WHAT TO DO: Up to and including the line with "COL = sc.collection", please set down the entries below exactly, starting from the first line.

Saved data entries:
****
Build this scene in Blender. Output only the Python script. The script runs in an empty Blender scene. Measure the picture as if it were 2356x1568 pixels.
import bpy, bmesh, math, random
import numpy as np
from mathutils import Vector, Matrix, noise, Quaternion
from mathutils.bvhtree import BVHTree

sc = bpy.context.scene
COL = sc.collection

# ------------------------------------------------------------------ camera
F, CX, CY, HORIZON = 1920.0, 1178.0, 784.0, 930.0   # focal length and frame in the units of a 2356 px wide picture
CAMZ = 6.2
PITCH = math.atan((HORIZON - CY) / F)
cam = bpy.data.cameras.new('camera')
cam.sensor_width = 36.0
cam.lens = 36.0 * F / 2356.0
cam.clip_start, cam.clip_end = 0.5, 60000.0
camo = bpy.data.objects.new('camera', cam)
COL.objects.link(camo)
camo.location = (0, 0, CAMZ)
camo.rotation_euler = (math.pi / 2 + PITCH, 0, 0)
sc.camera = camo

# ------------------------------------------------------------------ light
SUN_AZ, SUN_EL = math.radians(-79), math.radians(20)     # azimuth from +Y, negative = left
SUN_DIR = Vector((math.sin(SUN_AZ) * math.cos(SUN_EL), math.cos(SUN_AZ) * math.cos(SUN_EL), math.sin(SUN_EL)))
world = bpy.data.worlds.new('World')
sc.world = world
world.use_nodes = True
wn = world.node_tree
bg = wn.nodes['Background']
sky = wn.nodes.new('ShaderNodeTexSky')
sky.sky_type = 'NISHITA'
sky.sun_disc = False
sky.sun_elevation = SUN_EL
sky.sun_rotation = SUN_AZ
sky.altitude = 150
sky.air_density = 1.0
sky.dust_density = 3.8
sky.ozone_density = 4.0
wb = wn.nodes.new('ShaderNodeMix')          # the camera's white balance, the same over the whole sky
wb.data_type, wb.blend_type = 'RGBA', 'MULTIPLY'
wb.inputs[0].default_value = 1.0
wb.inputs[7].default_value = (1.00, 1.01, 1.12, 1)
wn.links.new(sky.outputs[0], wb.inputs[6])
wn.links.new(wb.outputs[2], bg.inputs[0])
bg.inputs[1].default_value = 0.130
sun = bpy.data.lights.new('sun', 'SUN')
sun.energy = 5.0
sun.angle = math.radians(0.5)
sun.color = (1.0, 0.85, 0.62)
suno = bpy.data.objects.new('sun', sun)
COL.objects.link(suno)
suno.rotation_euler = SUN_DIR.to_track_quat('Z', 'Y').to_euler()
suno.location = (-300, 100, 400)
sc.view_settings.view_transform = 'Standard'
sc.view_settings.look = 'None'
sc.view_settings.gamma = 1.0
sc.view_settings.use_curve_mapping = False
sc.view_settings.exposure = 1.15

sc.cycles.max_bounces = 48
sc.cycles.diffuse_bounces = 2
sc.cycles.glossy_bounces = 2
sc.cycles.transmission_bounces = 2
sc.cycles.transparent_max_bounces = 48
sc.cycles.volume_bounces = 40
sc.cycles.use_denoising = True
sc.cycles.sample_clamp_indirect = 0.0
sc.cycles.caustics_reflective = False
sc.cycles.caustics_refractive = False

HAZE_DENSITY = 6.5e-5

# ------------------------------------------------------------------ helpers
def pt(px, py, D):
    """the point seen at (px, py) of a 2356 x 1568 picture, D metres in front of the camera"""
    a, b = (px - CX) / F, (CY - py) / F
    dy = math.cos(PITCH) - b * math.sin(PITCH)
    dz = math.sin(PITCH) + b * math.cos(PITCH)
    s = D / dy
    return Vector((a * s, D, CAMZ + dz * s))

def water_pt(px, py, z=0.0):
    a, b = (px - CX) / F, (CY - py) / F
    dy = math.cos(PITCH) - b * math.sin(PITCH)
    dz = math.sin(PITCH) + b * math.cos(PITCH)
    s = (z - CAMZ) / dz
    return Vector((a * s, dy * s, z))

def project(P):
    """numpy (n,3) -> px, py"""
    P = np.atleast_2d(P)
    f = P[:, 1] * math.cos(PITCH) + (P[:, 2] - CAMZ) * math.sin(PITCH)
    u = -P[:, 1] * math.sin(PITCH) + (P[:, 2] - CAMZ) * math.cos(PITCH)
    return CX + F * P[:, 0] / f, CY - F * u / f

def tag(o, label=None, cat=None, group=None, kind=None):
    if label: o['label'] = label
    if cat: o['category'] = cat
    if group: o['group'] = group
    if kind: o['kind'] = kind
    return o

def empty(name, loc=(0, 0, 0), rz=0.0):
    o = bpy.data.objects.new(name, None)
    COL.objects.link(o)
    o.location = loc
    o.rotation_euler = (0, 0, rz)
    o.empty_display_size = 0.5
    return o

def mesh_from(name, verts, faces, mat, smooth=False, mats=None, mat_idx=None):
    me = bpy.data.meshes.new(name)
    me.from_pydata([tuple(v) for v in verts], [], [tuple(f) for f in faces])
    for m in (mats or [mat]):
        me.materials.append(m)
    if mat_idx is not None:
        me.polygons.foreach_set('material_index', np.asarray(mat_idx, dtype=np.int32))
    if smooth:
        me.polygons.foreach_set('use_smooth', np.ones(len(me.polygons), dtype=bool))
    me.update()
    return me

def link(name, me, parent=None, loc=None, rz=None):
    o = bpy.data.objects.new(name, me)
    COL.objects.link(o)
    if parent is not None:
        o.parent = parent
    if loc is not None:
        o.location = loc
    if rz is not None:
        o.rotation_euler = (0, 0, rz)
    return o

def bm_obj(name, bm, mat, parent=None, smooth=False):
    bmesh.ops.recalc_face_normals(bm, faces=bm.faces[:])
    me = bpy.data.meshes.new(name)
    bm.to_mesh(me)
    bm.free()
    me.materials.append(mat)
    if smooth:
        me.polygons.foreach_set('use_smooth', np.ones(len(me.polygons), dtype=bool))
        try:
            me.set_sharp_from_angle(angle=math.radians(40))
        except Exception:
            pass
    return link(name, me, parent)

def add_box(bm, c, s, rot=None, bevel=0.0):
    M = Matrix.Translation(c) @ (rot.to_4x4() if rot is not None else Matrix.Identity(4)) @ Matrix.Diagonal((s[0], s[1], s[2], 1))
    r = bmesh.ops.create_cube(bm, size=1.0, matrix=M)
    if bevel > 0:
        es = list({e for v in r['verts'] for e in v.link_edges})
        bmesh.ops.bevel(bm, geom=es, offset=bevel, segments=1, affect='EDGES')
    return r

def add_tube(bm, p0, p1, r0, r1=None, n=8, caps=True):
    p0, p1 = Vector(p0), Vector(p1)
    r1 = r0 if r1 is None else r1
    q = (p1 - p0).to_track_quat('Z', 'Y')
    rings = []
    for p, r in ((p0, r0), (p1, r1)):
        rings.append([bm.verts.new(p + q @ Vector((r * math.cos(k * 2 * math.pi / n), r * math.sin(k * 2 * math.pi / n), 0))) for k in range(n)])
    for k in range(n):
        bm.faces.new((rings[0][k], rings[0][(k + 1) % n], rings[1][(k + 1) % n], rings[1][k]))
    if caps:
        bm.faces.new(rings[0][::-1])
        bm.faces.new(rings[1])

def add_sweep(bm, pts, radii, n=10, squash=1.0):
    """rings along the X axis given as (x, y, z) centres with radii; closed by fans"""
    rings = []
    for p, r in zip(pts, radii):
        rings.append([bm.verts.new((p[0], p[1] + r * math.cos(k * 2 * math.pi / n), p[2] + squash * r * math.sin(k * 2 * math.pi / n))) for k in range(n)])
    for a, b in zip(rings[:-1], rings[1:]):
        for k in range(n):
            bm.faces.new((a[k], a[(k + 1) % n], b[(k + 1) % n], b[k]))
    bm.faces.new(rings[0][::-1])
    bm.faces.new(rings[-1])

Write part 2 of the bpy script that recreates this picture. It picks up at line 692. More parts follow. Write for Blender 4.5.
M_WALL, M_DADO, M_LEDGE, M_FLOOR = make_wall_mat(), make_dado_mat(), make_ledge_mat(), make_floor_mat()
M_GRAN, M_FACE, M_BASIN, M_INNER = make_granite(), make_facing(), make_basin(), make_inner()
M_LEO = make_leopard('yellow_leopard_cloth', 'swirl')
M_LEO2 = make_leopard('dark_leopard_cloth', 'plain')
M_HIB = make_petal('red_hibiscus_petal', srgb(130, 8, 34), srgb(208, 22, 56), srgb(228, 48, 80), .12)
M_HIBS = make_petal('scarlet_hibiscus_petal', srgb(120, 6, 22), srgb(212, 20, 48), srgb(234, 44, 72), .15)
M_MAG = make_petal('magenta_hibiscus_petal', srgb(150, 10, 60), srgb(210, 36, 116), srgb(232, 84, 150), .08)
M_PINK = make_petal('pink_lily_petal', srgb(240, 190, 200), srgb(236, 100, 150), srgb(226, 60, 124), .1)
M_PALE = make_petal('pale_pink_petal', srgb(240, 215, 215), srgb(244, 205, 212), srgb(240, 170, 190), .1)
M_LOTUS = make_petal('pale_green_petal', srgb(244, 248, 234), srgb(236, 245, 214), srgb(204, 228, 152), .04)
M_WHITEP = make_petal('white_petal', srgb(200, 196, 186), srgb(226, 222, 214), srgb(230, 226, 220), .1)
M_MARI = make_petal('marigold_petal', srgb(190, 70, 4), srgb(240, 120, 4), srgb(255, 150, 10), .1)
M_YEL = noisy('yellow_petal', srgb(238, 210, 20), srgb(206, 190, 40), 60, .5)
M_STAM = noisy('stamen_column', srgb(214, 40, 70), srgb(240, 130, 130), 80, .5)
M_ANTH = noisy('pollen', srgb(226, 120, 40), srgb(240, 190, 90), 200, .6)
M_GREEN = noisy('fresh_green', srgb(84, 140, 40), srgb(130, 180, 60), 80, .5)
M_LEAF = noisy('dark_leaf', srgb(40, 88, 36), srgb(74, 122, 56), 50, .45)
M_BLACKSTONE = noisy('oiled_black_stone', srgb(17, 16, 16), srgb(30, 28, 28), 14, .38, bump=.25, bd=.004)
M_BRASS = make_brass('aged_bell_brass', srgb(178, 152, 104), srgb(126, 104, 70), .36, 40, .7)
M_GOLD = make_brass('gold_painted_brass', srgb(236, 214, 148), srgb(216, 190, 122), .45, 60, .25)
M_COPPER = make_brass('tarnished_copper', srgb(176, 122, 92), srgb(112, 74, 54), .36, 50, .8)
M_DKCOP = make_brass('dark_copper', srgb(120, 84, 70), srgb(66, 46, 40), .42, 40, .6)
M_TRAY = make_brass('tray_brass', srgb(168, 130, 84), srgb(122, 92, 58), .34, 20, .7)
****
TASK SOLUTION:
Build this scene in Blender. Output only the Python script. The script runs in an empty Blender scene. Measure the picture as if it were 2356x1568 pixels.
import bpy, bmesh, math, random
import numpy as np
from mathutils import Vector, Matrix, noise, Quaternion
from mathutils.bvhtree import BVHTree

sc = bpy.context.scene
COL = sc.collection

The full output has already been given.